W e are delighted to present a superb selection of 20th-century British art for our November sale. Led by Barbara Hepworth’s unique Small Form (November), Britain’s sculptors are especially well-represented, including examples from two distinct private collections, A Sense of Form: Property from a Private British Collection and Ground Breaking: Works from the Collection of Joseph & Blanche Blank, featuring Lynn Chadwick, Kenneth Armitage, Reg Butler, Robert Adams, Bernard Meadows, William Turnbull and Denis Mitchell.
Paintings by Alfred Wallis, Ben Nicholson, Christopher Wood and Cedric Morris showcase English Modernism from the late 1920s while Britain’s post-War abstract painters are represented by Peter Lanyon, Patrick Heron, William Scott, Alan Davie, Roger Hilton and Ivon Hitchens. Elsewhere are significant early 20th-century paintings by Robert Bevan, William Orpen, Stanley Spencer and Winston Churchill through to works by Lucian Freud, Howard Hodgkin, Bridget Riley and Antony Gormley at the end of the century.
Tour the Virtual Exhibition
Sale Highlights
Barbara Hepworth's Spiritual Masterpiece
Discover the perfect evocation of Barbara Hepworth’s art. ‘Small Form (November)’ is a perfectly balanced sculpture, the size of the artist’s hand, that she made in the early 1960s as she returned to her first love of carving in stone after a decade of working in bronze.
Early St Ives and the Influence of Alfred Wallis
‘The most important idea Ben learned from Wallis was how alive and direct his art was, free from self-consciousness and innocently maintaining an intense vision.’
1928 was a seminal year for Modernism in 20th-century British art. Christopher Wood had first met Ben and Winifred Nicholson and Cedric Morris in 1926 in London. Winifred recalled of the meeting: ‘…we were going out to dinner with Jim [Ede] – and somebody was talking with Ben and Cedric down in Ben’s studio.
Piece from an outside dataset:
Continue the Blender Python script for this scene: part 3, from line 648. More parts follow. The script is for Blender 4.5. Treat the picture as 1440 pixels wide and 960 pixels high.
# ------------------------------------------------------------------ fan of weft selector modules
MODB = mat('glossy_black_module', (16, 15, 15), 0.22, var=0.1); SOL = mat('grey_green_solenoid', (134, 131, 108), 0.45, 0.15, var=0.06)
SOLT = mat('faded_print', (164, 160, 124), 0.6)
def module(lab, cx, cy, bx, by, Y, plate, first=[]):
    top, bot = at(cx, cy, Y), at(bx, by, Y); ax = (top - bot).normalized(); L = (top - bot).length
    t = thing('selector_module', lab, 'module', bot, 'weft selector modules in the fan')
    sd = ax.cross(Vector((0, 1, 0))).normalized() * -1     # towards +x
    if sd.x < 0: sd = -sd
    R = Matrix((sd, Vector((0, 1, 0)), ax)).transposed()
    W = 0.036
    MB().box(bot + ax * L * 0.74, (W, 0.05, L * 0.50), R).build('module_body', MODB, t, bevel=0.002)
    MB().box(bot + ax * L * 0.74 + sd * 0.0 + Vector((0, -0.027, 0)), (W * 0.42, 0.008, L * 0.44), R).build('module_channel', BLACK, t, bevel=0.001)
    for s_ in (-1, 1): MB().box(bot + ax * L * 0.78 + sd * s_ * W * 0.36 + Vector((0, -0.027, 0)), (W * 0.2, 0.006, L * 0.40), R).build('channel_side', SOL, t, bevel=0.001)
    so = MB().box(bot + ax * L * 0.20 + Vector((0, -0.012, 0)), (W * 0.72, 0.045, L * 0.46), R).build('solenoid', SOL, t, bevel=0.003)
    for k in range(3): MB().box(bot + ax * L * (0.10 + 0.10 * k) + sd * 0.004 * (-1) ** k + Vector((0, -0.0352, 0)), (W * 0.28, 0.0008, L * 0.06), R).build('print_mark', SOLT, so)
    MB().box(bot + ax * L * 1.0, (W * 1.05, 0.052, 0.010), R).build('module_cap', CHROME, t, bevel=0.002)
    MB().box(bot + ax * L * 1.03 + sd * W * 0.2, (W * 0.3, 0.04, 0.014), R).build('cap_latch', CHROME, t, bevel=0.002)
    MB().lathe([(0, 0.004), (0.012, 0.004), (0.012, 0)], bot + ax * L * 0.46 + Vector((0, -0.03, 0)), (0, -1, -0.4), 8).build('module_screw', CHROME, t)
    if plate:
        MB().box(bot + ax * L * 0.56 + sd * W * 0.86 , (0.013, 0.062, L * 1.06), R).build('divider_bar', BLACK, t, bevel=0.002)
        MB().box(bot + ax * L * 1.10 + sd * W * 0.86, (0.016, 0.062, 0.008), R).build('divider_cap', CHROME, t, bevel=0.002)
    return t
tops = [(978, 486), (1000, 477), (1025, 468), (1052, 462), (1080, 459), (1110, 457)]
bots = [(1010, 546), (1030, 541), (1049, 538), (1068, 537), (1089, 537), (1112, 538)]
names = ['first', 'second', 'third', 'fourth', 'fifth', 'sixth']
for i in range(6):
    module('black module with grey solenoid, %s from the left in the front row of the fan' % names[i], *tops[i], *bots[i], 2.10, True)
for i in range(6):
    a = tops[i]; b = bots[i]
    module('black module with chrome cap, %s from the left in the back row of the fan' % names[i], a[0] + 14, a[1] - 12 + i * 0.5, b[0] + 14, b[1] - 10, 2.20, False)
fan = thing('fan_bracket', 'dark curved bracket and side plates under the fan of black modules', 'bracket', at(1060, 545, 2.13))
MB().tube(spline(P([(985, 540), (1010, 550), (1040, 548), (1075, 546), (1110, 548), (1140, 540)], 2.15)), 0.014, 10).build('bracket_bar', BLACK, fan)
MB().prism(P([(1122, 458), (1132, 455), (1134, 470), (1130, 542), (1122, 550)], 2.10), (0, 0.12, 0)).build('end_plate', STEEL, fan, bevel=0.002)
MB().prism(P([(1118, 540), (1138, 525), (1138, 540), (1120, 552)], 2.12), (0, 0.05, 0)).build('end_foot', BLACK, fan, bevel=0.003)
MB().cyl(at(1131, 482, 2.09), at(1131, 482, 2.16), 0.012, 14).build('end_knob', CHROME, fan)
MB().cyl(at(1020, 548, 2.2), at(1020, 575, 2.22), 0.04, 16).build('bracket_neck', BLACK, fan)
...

I had no idea who it was, but they went on talking and talking, he with a voice that moved me so strangely.’
Two years later Wood went to stay with the Nicholsons in their Cumbrian farmhouse, Bankshead, and later that summer they stayed together in St Ives. The trio worked together, often side-by-side outside and these months of communal living and work proved transformational, taking inspiration from one another in a flurry of creativity and experimentation. Whilst in St Ives, Ben and Christopher stumbled across the small fisherman’s cottage inhabited by Alfred Wallis and depicted in Wallis’s Houses, Porthmeor Square, lot 301.
Wallis’s naïve paintings of seascapes and fishermen had a profound and lasting impact over the work of Wood and the Nicholsons, who incorporated the folk-like simplicity and directness of this self-taught fisherman’s imagery into their artistic re-imagining of the British countryside.
At the outbreak of World War II, Barbara Hepworth moved from London to Cornwall with Ben Nicholson and their young family in 1939. After the War, she purchased a larger space, Trewyn Studio, where she was to live and work until her death in 1975 – "It is completely perfect for me", she wrote to Philip James, Director of Art at the Arts Council, on 29 August 1949. Over the course of her time there many artists within Cornwall’s thriving artistic community visited Hepworth – either to exchange artistic ideas or to work as assistants and learn directly from a sculptor of her international stature. Many in turn became renowned figures within the generation of post-War British artists that flourished in Cornwall.
Several of these assistants are well represented in A Sense of Form: Property from a Private British Collection, including Denis Mitchell, Keith Leonard and John Milne, and Hepworth herself, whilst works by John Wells and Terry Frost also appear in the sale selection.